A la 60ème, le score
est encore vierge quand Pearce décide de descendre Hässler aux abords de
la surface. Sur le coup franc qui s'ensuit, la frappe de Brehme est
déviée par Paul Parker et lobe Shilton. Le malheureux latéral est
cependant à l'origine de l'égalisation anglaise, son centre mal dégagé
par l'axe allemand profitant à Lineker à dix minutes du terme. La marque
n'évoluera plus au cours d'une prologation haletante et irrespirable
pour les fans. Les Allemands font un sans-faute lors de la séance de
tirs aux buts, tandis que Pearce voit sa frappe repoussée par Illgner.
C'est finalement Waddle qui met un terme au rêve anglais en envoyant un
missile dans le ciel turinois. L'Allemagne se qualifie pour sa troisième
finale mondiale consécutive.
26 juin 1996: Allemagne 1 - Angleterre 1, 6 tirs aux buts à 5 (Wembley, Londres, demie-finale de l'Euro)

En
1996, l'Angleterre accueille l'Euro et organise la première compétition
internationale sur son sol depuis le sacre de 1966. Tout le pays croit à
un bis repetita, mais sur la route de la finale et du titre se dresse
une nouvelle fois l'ennemi héréditaire allemand, qui compte bien laver
l'affront subi aux Etats-Unis deux ans auparavant. Malheureusement pour
les Anglais, le scénario cauchemardesque de Turin se répète, même si,
cette fois, ce sont eux qui tirent les premiers et trouvent la faille
par Shearer dès la troisième minute sur un corner frappé par Gazza,
avant qu'un centre d'Helmer pour l'improbable Stefan Kuntz, en transit
entre Besiktas et l'Arminia Bielefeld, ne remette les Allemands à
niveau. En prolongations, Anderton et Gascoigne manquent tour à tour ce
qu'il est convenu d'appeler l'immanquable et qui ne l'est jamais.
A
nouveau, le billet pour la finale se joue depuis les onze mètres. Gareth
Southgate, le défenseur central, est le premier des douze tireurs à
échouer et doit porter sur ses épaules la déception de toute une nation.
Dommage pour l'Angleterre (et les Tchèques en finale), car cette
Allemagne farcie de joueurs quelconques (Strunz, Freund, Eilts,
Helmer) a toujours donné l'impression d'être prenable.
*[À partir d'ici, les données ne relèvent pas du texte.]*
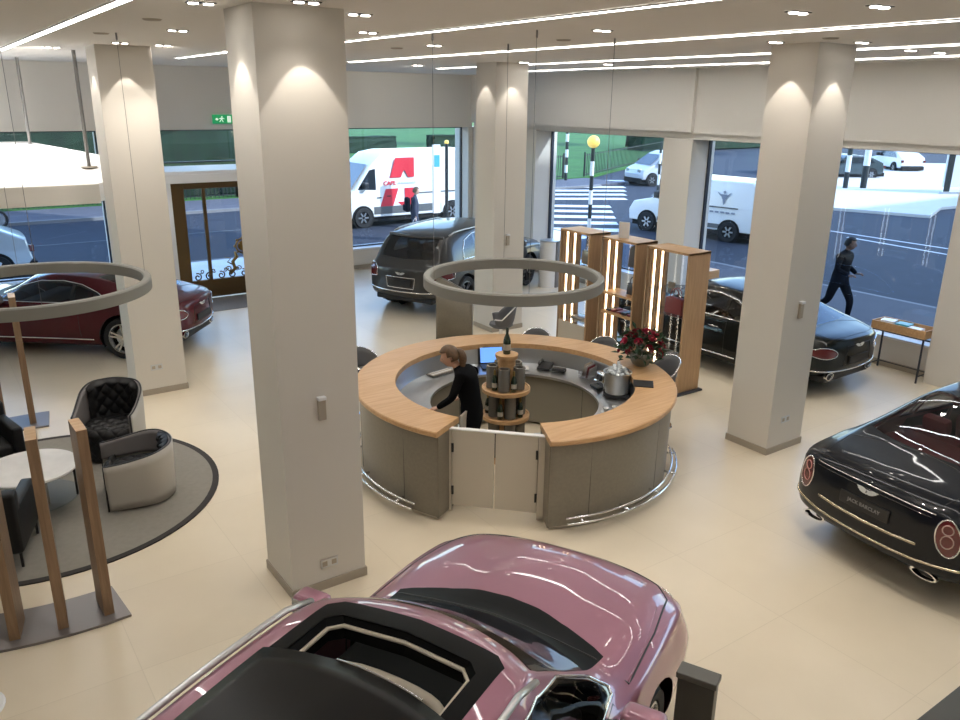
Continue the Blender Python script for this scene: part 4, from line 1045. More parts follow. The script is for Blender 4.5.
tag(link('black_remote', bx(-.03, .03, -.05, .05, 0, .025, .01, 3), M_black, loc=(x, y, z), rz=.9, smooth=SM), 'small black device on the worktop near the woman', 'device')
x, y, z = at_counter(1.36, 100, .77)
t = thing('keyboard', 'grey computer keyboard at the back left of the worktop', 'keyboard', (x, y, z), math.radians(10)); link('key_tray', bx(-.2, .2, -.07, .07, 0, .02, .006), M_smoke, t)
for r_ in range(4): link('key_row', bx(-.18, .18, -.055 + r_ * .028, -.033 + r_ * .028, .02, .026, .002), M_white if r_ % 2 else M_creamp, t)
# ------------------------------------------------------------------ bar stools around the counter
M_greyfab = mat('mid_grey_fabric', (.12, .12, .125), .8)
def bar_stool(loc, rz, label):
    t = thing('bar_stool', label, 'stool', loc, rz)
    sh = B(); n = 16
    prof = []
    tt = bmesh.new(); rows = []
    for i in range(n + 1):
        a = math.radians(-115 + 230 * i / n); hh = .12 + .20 * max(0, math.cos(a)) ** .7
        rows.append([tt.verts.new(((.19 + .05 * k / 4) * math.cos(a), (.19 + .05 * k / 4) * math.sin(a), .66 + hh * k / 4)) for k in range(5)])
    for i in range(n):
        for k in range(4): tt.faces.new((rows[i][k], rows[i + 1][k], rows[i + 1][k + 1], rows[i][k + 1]))
    edge = [v[-1].co[:] for v in rows]
    s = link('shell', tt, M_greyfab, t, smooth=True); md = s.modifiers.new('s', 'SOLIDIFY'); md.thickness = .02
    link('shell_piping', tube(B(), edge, .010, 6), M_chrome, s, smooth=True)
    link('seat', lathe(B(), [(0, .64), (.18, .64), (.20, .67), (.18, .70), (0, .71)], 24), M_greyfab, t, smooth=SM)
    link('stem', cyl(B(), 0, 0, .03, .64, .028, 14), M_chrome, t, smooth=SM); link('foot_disc', lathe(B(), [(0, 0), (.21, 0), (.20, .015), (.04, .035), (0, .035)], 32), M_chrome, t, smooth=SM)
    link('foot_ring', lathe(B(), [(.13, .27), (.145, .28), (.13, .29), (.12, .28)], 24, close=True), M_chrome, t, smooth=True)
def stool_at(deg, r, label):
    a = math.radians(deg); bar_stool((CC[0] + r * math.cos(a), CC[1] + r * math.sin(a), 0), a, label)
stool_at(112, 2.38, 'grey bucket bar stool peeping over the left of the counter')
stool_at(-7, 2.34, 'grey bar stool with bright rim right of the counter')
stool_at(45, 2.34, 'grey bar stool behind the middle of the counter'); stool_at(20, 2.34, 'grey bar stool in front of the middle cabinet')
# curved taupe screen and bucket chair behind the counter
t = thing('curved_screen', 'taupe sloping-topped screen left of the bucket chair behind the counter', 'screen', (7.65, 11.75, 0))
n = 12; tt = bmesh.new(); A = []
for i in range(n + 1):
    u = i / n; x = -.22 + .46 * u; y = .26 - .52 * u + .08 * math.sin(PI * u); A.append([tt.verts.new((x, y, 0)), tt.verts.new((x, y, 1.28 - .30 * u ** 1.4))])
for i in range(n): tt.faces.new((A[i][0], A[i + 1][0], A[i + 1][1], A[i][1]))
s = link('screen_panel', tt, M_taupe, t, smooth=True); md = s.modifiers.new('s', 'SOLIDIFY'); md.thickness = .04
link('screen_capping', tube(B(), [(-.22 + .46 * i / n, .26 - .52 * i / n + .08 * math.sin(PI * i / n), 1.285 - .30 * (i / n) ** 1.4) for i in range(n + 1)], .018, 6), M_ringm, t, smooth=True)
def bucket_chair(loc, rz, label):
    t = thing('bucket_chair', label, 'chair', loc, rz); tt = bmesh.new(); rows = []; n = 18
    for i in range(n + 1):
        a = math.radians(-120 + 240 * i / n); hh = .16 + .26 * max(0, math.cos(a)) ** .8
        rows.append([tt.verts.new(((.20 + .09 * (k / 5) ** .6) * math.cos(a), (.22 + .08 * (k / 5) ** .6) * math.sin(a), .40 + hh * k / 5)) for k in range(6)])
    for i in range(n):
        for k in range(5): tt.faces.new((rows[i][k], rows[i + 1][k], rows[i + 1][k + 1], rows[i][k + 1]))
    edge = [r[-1].co[:] for r in rows]
    s = link('shell', tt, M_greyfab, t, smooth=True); md = s.modifiers.new('s', 'SOLIDIFY'); md.thickness = .025
    link('pale_piping', tube(B(), edge, .012, 6), M_white, s, smooth=True)
    link('seat', lathe(B(), [(0, .36), (.16, .36), (.22, .40), (.21, .44), (0, .455)], 24), M_greyfab, t, smooth=SM)
    link('stem', cyl(B(), 0, 0, .03, .37, .03, 14), M_chrome, t, smooth=SM)
    for k in range(4):
        a = PI / 4 + k * PI / 2; link('leg', tube(B(), [(0, 0, .05), (.26 * math.cos(a), .26 * math.sin(a), .012)], .014, 6), M_chrome, t, smooth=True)
bucket_chair((8.42, 11.35, 0), math.radians(-30), 'grey bucket chair with pale piping near the far middle column')
# fluted grey brochure stand near the right-hand windows
t = thing('fluted_stand', 'fluted grey stand with white curved back beside the window', 'display stand', (12.35, 14.75, 0))
fl = B()
for k in range(13):
    a = math.radians(-75 + k * 11); cyl(fl, .22 * math.cos(a) , .22 * math.sin(a), 0, 1.12, .028, 8)
link('fluted_front', fl, mat('fluted_grey', (.22, .21, .21), .4), t, smooth=SM)
link('white_back', lathe(B(), [(.21, 0), (.235, 0), (.235, 1.10), (.21, 1.10)], 20, a0=math.radians(75), a1=math.radians(270), close=True), M_white, t, smooth=SM); link('top_plate', cyl(B(), 0, 0, 1.10, 1.13, .235, 28), M_steel, t, smooth=SM)

# ------------------------------------------------------------------ lit oak display cabinets
M_led = mat('led_strip', (1, .9, .75), .5, emit=(1., .80, .55), es=7.)
M_slatb = wood_mat('pale_slat', (.30, .20, .115), (.40, .27, .165), 3, 'Z', .5)
M_shelfg = glass_mat('shelf_glass', (.85, .88, .88), .12)
M_handbag = mat('oxblood_leather', (.20, .035, .04), .45)
def cabinet(y0, y1, label, kind):
    X0, X1, H = 9.15, 9.62, 2.2; w = y1 - y0; d = X1 - X0
    t = thing('display_cabinet', label, 'cabinet', (X0 + d / 2, y0 + w / 2, 0)); hx, hy = d / 2, w / 2
    link('base_plate', bx(-hx - .08, hx + .04, -hy - .06, hy + .03, 0, .03, .004), M_frame, t)
    link('side_panel', bx(-hx, hx, -hy, -hy + .035, .03, H, .003), M_oakz, t); link('side_panel', bx(-hx, hx, hy - .035, hy, .03, H, .003), M_slatb, t)
    link('top_panel', bx(-hx, hx, -hy, hy, H - .035, H + .001, .003), M_oak, t); link('bottom_panel', bx(-hx, hx, -hy + .035, hy - .035, .03, .09, .003), M_oak, t)
    # back: slatted on the left half, glass on the right
    link('glass_back', bx(hx - .014, hx - .008, -hy + .035, hy - .035, .09, H - .035), M_glassw, t)
    sl = B(); n = 7
    for k in range(n): x = -hx + .02 + (d - .05) * k / n; box(sl, x, x + (d - .05) / n * .7, hy - .052, hy - .036, .09, H - .035, .003)
    link('slatted_side', sl, M_slatb, t)
    for xx in (-hx + .13, -hx + .30): link('led_strip', bx(xx - .008, xx + .008, hy - .068, hy - .053, .12, H - .06), M_led, t)
    link('led_strip', bx(hx - .04, hx - .03, -hy + .04, -hy + .05, .12, H - .06), M_led, t)
    for z in ([.62] if kind == 1 else [.95, 1.28] if kind == 2 else [.50, 1.2] if kind == 3 else []):
        if kind == 2: link('oak_shelf', bx(-hx + .03, hx - .08, -hy + .035, hy - .035, z - .02, z + .02, .003), M_oak, t)
        else: link('glass_shelf', bx(-hx + .03, hx - .08, -hy + .035, hy - .035, z - .006, z + .006), M_shelfg, t)
    return X0 + d / 2, y0 + w / 2
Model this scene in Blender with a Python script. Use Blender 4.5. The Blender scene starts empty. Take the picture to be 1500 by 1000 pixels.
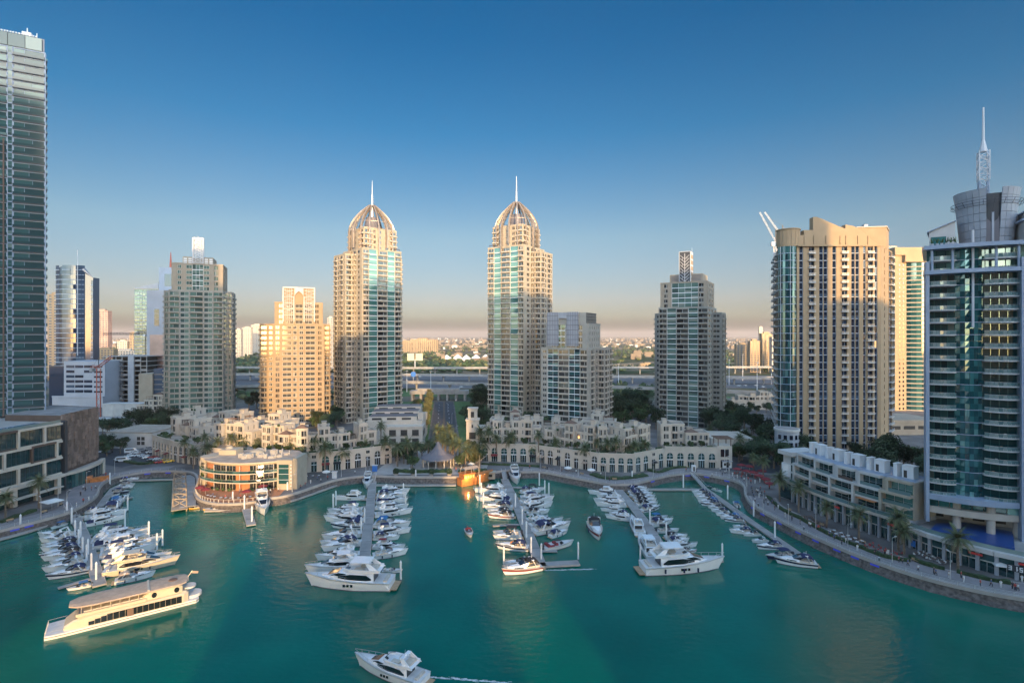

Il en va souvent
ainsi avec la Mannschaft.
27 juin 2010: Allemagne 4 - Angleterre 1 (Johannesburg, huitièmes de finale de Coupe du Monde)

Au-delà
du but valable refusé à Lampard et les comparaisons qui n'ont pas
manqué de pleuvoir avec celui accordé à Hurst en 1966, les
Anglais reçoivent surtout une mémorable une leçon de jeu donnée par une
bande de jeunes loups (Müller, Ozil, Khedira, Schweinsteiger) qui n' a
fait que mettre en lumière les incroyables carences de l'équipe dirigée
par Capello. Rarement, et peut-être même jamais, la différence
collective et technique entre les deux équipes n'avait été aussi énorme,
si ce n'est lors de la leçon infligée à la Mannschaft à Munich en 2001
par Owen et compagnie (1-5).
Menée 2-0 après une demie-heure marquée par
des errements défensifs à peine croyables à ce niveau (et concédant sa
première ouverture du score en Coupe du Monde depuis 1998), l'Angleterre
n'est jamais en situation de gagner le match et permet aux
individualités adverses de soigner leurs stats: Müller claque un doublé,
Klose son douzième but mondial (rejoignant Pelé, en toute simplicité)
et Podolski son quarantième but en sélection. Ne vous battez pas, il y
en a pour tout le monde. Cette Allemagne-là baigne dans la confiance et
s'en va corriger l'Albiceleste en quarts, avant de céder, comme tout le
monde, face à la Roja, sur un coup de boule de Puyol.